What you will do: Reproduce the material exactly, omitting nothing.

* * *

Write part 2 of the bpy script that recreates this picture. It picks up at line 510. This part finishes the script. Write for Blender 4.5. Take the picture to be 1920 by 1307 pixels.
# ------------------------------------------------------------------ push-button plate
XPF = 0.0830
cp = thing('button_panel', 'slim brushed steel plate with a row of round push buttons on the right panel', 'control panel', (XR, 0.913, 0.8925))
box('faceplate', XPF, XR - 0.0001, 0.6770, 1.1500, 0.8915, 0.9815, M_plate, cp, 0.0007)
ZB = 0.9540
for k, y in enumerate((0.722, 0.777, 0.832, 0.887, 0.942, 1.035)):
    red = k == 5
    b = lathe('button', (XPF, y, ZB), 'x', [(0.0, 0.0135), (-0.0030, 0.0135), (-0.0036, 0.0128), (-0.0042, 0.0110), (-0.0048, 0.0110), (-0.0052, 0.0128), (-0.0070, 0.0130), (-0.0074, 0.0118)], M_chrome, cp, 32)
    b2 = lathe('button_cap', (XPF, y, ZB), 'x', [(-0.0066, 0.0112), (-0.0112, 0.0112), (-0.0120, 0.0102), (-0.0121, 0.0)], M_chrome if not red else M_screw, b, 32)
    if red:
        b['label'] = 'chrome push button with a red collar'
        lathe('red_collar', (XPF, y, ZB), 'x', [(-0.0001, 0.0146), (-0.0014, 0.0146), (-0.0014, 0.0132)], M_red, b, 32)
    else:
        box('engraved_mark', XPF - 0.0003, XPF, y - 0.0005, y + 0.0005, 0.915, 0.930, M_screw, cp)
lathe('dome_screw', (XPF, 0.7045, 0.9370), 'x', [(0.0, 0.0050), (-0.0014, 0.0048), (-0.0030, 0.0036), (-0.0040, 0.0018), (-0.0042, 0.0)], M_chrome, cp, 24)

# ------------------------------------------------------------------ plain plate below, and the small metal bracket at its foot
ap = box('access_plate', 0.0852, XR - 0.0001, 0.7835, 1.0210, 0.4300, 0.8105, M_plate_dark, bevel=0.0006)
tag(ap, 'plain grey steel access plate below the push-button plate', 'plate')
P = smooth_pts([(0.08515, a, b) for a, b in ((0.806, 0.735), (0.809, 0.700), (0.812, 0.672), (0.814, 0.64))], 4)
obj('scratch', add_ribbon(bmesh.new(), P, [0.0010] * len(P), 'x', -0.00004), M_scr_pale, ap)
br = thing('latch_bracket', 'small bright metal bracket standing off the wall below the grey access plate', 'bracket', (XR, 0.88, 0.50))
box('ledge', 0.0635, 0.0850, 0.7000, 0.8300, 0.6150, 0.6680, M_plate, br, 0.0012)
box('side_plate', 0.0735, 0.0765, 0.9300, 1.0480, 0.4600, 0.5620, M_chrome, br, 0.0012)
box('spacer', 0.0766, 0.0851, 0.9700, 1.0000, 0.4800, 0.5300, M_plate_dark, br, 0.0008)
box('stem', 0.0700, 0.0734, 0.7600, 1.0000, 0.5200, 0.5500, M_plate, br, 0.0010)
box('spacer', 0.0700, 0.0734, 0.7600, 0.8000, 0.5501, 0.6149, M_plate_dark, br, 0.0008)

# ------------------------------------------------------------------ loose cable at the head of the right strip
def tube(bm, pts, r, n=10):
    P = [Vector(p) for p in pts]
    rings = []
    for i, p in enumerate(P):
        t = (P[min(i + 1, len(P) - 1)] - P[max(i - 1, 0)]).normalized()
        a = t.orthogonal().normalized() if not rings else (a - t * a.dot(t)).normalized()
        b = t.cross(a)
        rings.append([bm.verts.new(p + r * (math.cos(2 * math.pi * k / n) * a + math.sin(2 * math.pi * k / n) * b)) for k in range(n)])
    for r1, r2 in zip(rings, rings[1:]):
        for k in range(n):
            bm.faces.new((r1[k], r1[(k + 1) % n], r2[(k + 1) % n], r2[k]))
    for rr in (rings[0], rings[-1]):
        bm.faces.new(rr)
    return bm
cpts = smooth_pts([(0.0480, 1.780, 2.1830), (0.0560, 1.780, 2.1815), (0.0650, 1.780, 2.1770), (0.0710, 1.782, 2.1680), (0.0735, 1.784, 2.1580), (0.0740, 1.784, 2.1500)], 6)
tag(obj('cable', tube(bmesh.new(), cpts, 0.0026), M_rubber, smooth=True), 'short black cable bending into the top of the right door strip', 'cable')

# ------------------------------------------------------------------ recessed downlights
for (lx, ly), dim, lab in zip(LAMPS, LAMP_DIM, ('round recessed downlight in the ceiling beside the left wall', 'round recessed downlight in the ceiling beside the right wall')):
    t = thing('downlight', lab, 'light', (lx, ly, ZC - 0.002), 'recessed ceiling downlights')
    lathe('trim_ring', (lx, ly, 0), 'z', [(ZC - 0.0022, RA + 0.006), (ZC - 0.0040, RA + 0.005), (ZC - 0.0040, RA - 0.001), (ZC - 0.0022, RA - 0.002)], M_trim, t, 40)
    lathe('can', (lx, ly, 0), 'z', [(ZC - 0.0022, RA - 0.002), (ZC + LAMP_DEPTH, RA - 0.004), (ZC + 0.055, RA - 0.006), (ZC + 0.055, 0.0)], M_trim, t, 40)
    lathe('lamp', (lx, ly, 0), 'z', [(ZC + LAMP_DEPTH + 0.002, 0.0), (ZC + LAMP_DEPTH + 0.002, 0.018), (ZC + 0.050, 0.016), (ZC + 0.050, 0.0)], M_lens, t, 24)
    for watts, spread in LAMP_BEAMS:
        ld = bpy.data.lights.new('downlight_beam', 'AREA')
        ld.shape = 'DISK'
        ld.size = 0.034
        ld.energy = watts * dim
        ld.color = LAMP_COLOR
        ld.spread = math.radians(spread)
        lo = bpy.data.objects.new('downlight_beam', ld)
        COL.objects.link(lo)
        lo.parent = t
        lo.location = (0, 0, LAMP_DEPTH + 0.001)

* * *

Result below:
Write part 2 of the bpy script that recreates this picture. It picks up at line 510. This part finishes the script. Write for Blender 4.5. Take the picture to be 1920 by 1307 pixels.
# ------------------------------------------------------------------ push-button plate
XPF = 0.0830
cp = thing('button_panel', 'slim brushed steel plate with a row of round push buttons on the right panel', 'control panel', (XR, 0.913, 0.8925))
box('faceplate', XPF, XR - 0.0001, 0.6770, 1.1500, 0.8915, 0.9815, M_plate, cp, 0.0007)
ZB = 0.9540
for k, y in enumerate((0.722, 0.777, 0.832, 0.887, 0.942, 1.035)):
    red = k == 5
    b = lathe('button', (XPF, y, ZB), 'x', [(0.0, 0.0135), (-0.0030, 0.0135), (-0.0036, 0.0128), (-0.0042, 0.0110), (-0.0048, 0.0110), (-0.0052, 0.0128), (-0.0070, 0.0130), (-0.0074, 0.0118)], M_chrome, cp, 32)
    b2 = lathe('button_cap', (XPF, y, ZB), 'x', [(-0.0066, 0.0112), (-0.0112, 0.0112), (-0.0120, 0.0102), (-0.0121, 0.0)], M_chrome if not red else M_screw, b, 32)
    if red:
        b['label'] = 'chrome push button with a red collar'
        lathe('red_collar', (XPF, y, ZB), 'x', [(-0.0001, 0.0146), (-0.0014, 0.0146), (-0.0014, 0.0132)], M_red, b, 32)
    else:
        box('engraved_mark', XPF - 0.0003, XPF, y - 0.0005, y + 0.0005, 0.915, 0.930, M_screw, cp)
lathe('dome_screw', (XPF, 0.7045, 0.9370), 'x', [(0.0, 0.0050), (-0.0014, 0.0048), (-0.0030, 0.0036), (-0.0040, 0.0018), (-0.0042, 0.0)], M_chrome, cp, 24)

# ------------------------------------------------------------------ plain plate below, and the small metal bracket at its foot
ap = box('access_plate', 0.0852, XR - 0.0001, 0.7835, 1.0210, 0.4300, 0.8105, M_plate_dark, bevel=0.0006)
tag(ap, 'plain grey steel access plate below the push-button plate', 'plate')
P = smooth_pts([(0.08515, a, b) for a, b in ((0.806, 0.735), (0.809, 0.700), (0.812, 0.672), (0.814, 0.64))], 4)
obj('scratch', add_ribbon(bmesh.new(), P, [0.0010] * len(P), 'x', -0.00004), M_scr_pale, ap)
br = thing('latch_bracket', 'small bright metal bracket standing off the wall below the grey access plate', 'bracket', (XR, 0.88, 0.50))
box('ledge', 0.0635, 0.0850, 0.7000, 0.8300, 0.6150, 0.6680, M_plate, br, 0.0012)
box('side_plate', 0.0735, 0.0765, 0.9300, 1.0480, 0.4600, 0.5620, M_chrome, br, 0.0012)
box('spacer', 0.0766, 0.0851, 0.9700, 1.0000, 0.4800, 0.5300, M_plate_dark, br, 0.0008)
box('stem', 0.0700, 0.0734, 0.7600, 1.0000, 0.5200, 0.5500, M_plate, br, 0.0010)
box('spacer', 0.0700, 0.0734, 0.7600, 0.8000, 0.5501, 0.6149, M_plate_dark, br, 0.0008)

# ------------------------------------------------------------------ loose cable at the head of the right strip
def tube(bm, pts, r, n=10):
    P = [Vector(p) for p in pts]
    rings = []
    for i, p in enumerate(P):
        t = (P[min(i + 1, len(P) - 1)] - P[max(i - 1, 0)]).normalized()
        a = t.orthogonal().normalized() if not rings else (a - t * a.dot(t)).normalized()
        b = t.cross(a)
        rings.append([bm.verts.new(p + r * (math.cos(2 * math.pi * k / n) * a + math.sin(2 * math.pi * k / n) * b)) for k in range(n)])
    for r1, r2 in zip(rings, rings[1:]):
        for k in range(n):
            bm.faces.new((r1[k], r1[(k + 1) % n], r2[(k + 1) % n], r2[k]))
    for rr in (rings[0], rings[-1]):
        bm.faces.new(rr)
    return bm
cpts = smooth_pts([(0.0480, 1.780, 2.1830), (0.0560, 1.780, 2.1815), (0.0650, 1.780, 2.1770), (0.0710, 1.782, 2.1680), (0.0735, 1.784, 2.1580), (0.0740, 1.784, 2.1500)], 6)
tag(obj('cable', tube(bmesh.new(), cpts, 0.0026), M_rubber, smooth=True), 'short black cable bending into the top of the right door strip', 'cable')

# ------------------------------------------------------------------ recessed downlights
for (lx, ly), dim, lab in zip(LAMPS, LAMP_DIM, ('round recessed downlight in the ceiling beside the left wall', 'round recessed downlight in the ceiling beside the right wall')):
    t = thing('downlight', lab, 'light', (lx, ly, ZC - 0.002), 'recessed ceiling downlights')
    lathe('trim_ring', (lx, ly, 0), 'z', [(ZC - 0.0022, RA + 0.006), (ZC - 0.0040, RA + 0.005), (ZC - 0.0040, RA - 0.001), (ZC - 0.0022, RA - 0.002)], M_trim, t, 40)
    lathe('can', (lx, ly, 0), 'z', [(ZC - 0.0022, RA - 0.002), (ZC + LAMP_DEPTH, RA - 0.004), (ZC + 0.055, RA - 0.006), (ZC + 0.055, 0.0)], M_trim, t, 40)
    lathe('lamp', (lx, ly, 0), 'z', [(ZC + LAMP_DEPTH + 0.002, 0.0), (ZC + LAMP_DEPTH + 0.002, 0.018), (ZC + 0.050, 0.016), (ZC + 0.050, 0.0)], M_lens, t, 24)
    for watts, spread in LAMP_BEAMS:
        ld = bpy.data.lights.new('downlight_beam', 'AREA')
        ld.shape = 'DISK'
        ld.size = 0.034
        ld.energy = watts * dim
        ld.color = LAMP_COLOR
        ld.spread = math.radians(spread)
        lo = bpy.data.objects.new('downlight_beam', ld)
        COL.objects.link(lo)
        lo.parent = t
        lo.location = (0, 0, LAMP_DEPTH + 0.001)